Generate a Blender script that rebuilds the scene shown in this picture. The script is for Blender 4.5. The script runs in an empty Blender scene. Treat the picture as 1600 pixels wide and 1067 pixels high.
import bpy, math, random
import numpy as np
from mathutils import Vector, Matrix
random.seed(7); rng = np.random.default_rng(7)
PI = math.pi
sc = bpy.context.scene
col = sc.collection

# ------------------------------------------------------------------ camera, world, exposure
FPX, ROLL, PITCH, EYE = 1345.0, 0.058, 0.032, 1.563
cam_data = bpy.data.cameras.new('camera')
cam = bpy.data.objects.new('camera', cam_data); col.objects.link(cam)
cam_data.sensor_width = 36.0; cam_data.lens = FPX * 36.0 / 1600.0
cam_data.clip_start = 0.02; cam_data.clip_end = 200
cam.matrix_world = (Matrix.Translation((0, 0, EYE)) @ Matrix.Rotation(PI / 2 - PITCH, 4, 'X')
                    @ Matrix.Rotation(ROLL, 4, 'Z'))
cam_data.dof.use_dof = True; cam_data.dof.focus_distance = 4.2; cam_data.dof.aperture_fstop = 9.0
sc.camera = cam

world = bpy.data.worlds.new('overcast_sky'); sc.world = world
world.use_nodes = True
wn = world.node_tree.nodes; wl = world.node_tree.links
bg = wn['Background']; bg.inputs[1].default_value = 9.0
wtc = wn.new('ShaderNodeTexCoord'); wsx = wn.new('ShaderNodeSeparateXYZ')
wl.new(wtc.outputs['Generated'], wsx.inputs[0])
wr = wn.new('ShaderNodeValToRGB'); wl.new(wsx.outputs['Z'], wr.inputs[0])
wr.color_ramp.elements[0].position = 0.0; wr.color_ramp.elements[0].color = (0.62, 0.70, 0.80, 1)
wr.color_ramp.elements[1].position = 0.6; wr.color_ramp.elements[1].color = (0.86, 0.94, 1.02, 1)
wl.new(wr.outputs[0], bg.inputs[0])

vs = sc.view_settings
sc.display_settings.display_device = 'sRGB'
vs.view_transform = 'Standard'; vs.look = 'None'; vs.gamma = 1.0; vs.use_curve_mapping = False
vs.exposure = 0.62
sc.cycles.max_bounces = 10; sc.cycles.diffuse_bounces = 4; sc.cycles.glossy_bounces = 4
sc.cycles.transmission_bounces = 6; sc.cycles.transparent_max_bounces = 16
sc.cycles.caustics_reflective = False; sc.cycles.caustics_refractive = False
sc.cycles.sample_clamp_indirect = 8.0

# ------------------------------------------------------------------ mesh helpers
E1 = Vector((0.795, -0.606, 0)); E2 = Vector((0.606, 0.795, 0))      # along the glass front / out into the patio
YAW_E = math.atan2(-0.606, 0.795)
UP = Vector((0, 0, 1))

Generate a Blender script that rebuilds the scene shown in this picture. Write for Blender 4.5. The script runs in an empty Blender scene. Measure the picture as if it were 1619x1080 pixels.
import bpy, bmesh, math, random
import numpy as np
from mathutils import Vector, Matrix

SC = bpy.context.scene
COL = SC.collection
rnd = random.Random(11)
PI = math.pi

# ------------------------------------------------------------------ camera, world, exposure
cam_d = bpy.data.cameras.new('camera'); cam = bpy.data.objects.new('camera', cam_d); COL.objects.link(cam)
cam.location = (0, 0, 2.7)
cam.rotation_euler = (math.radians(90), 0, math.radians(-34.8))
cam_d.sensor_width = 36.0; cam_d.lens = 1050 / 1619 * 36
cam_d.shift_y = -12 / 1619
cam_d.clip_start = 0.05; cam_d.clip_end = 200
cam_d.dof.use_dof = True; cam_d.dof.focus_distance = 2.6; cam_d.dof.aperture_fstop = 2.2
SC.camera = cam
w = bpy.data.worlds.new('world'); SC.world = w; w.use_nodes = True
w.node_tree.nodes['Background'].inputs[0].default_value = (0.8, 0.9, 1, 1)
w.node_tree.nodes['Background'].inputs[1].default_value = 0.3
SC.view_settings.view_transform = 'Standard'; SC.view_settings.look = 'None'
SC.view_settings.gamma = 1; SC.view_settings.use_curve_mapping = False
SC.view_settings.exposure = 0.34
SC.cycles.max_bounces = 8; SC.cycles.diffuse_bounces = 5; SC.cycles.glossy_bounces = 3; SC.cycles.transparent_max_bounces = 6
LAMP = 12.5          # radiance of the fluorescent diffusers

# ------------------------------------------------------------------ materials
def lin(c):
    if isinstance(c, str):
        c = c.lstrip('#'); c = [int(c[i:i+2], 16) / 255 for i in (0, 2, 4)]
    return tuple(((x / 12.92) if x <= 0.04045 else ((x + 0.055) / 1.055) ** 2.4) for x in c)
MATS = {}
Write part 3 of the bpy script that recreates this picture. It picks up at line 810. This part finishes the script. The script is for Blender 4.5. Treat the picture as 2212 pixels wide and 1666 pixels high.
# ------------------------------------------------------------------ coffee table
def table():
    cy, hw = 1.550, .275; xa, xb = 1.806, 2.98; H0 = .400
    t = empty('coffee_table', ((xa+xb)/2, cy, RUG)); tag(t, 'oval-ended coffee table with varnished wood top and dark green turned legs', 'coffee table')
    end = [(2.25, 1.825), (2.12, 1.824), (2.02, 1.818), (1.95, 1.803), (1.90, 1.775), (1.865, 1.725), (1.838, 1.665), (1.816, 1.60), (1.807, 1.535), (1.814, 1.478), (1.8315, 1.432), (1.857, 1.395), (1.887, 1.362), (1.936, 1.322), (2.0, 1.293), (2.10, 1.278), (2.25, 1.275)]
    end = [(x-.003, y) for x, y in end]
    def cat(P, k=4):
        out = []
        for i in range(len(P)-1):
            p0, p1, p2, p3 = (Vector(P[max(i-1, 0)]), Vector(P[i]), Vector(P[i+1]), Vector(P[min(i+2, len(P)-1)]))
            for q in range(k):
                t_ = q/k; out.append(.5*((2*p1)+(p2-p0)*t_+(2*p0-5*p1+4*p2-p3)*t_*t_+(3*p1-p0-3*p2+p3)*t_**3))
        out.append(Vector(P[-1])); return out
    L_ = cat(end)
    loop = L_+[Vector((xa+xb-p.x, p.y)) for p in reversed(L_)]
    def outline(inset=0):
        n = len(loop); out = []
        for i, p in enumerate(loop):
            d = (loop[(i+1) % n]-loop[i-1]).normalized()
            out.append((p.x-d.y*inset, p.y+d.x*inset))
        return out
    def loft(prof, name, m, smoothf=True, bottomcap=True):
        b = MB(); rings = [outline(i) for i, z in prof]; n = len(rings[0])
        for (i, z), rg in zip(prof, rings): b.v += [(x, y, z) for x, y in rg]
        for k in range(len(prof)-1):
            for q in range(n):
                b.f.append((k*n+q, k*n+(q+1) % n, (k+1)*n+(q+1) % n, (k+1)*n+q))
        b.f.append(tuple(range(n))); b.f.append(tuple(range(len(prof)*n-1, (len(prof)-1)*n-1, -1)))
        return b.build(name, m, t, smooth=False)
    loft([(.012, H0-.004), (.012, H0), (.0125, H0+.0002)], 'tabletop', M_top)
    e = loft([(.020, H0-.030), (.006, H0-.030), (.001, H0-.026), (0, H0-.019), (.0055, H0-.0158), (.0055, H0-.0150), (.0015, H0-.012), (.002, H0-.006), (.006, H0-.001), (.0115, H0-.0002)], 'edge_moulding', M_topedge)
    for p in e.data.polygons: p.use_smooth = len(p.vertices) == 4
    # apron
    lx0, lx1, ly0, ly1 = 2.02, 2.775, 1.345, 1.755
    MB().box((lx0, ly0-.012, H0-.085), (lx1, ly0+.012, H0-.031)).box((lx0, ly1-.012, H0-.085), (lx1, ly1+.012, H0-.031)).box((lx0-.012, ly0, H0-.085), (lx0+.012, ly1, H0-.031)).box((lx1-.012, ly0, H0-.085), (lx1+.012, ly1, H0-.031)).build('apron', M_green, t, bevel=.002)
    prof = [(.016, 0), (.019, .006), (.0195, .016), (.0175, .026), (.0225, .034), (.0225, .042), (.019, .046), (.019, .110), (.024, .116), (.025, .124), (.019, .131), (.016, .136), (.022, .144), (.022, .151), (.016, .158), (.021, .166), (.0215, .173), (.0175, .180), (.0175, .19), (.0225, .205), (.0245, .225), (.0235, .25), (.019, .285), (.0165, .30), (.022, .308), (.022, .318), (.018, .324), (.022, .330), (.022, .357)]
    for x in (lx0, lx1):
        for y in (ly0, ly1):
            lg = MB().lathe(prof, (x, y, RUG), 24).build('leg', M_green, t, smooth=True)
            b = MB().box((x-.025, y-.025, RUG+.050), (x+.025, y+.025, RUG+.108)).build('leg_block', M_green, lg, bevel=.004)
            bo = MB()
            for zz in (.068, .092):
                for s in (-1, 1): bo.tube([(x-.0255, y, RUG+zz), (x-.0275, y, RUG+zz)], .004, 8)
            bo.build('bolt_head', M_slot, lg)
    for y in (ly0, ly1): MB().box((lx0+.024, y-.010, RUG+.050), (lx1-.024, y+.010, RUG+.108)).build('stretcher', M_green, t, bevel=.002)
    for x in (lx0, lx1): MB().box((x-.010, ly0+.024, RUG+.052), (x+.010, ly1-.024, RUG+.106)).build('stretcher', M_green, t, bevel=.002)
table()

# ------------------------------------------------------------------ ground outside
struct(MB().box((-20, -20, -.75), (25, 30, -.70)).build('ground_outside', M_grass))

☆ ☆ ☆ ☆

(The request): Restate the listing exactly, starting at its first line and ending at the line where "wl.new(wr.outputs[0], bg.inputs[0])" occurs; include both and no other lines.

(In response):
Generate a Blender script that rebuilds the scene shown in this picture. The script is for Blender 4.5. The script runs in an empty Blender scene. Treat the picture as 1600 pixels wide and 1067 pixels high.
import bpy, math, random
import numpy as np
from mathutils import Vector, Matrix
random.seed(7); rng = np.random.default_rng(7)
PI = math.pi
sc = bpy.context.scene
col = sc.collection

# ------------------------------------------------------------------ camera, world, exposure
FPX, ROLL, PITCH, EYE = 1345.0, 0.058, 0.032, 1.563
cam_data = bpy.data.cameras.new('camera')
cam = bpy.data.objects.new('camera', cam_data); col.objects.link(cam)
cam_data.sensor_width = 36.0; cam_data.lens = FPX * 36.0 / 1600.0
cam_data.clip_start = 0.02; cam_data.clip_end = 200
cam.matrix_world = (Matrix.Translation((0, 0, EYE)) @ Matrix.Rotation(PI / 2 - PITCH, 4, 'X')
                    @ Matrix.Rotation(ROLL, 4, 'Z'))
cam_data.dof.use_dof = True; cam_data.dof.focus_distance = 4.2; cam_data.dof.aperture_fstop = 9.0
sc.camera = cam

world = bpy.data.worlds.new('overcast_sky'); sc.world = world
world.use_nodes = True
wn = world.node_tree.nodes; wl = world.node_tree.links
bg = wn['Background']; bg.inputs[1].default_value = 9.0
wtc = wn.new('ShaderNodeTexCoord'); wsx = wn.new('ShaderNodeSeparateXYZ')
wl.new(wtc.outputs['Generated'], wsx.inputs[0])
wr = wn.new('ShaderNodeValToRGB'); wl.new(wsx.outputs['Z'], wr.inputs[0])
wr.color_ramp.elements[0].position = 0.0; wr.color_ramp.elements[0].color = (0.62, 0.70, 0.80, 1)
wr.color_ramp.elements[1].position = 0.6; wr.color_ramp.elements[1].color = (0.86, 0.94, 1.02, 1)
wl.new(wr.outputs[0], bg.inputs[0])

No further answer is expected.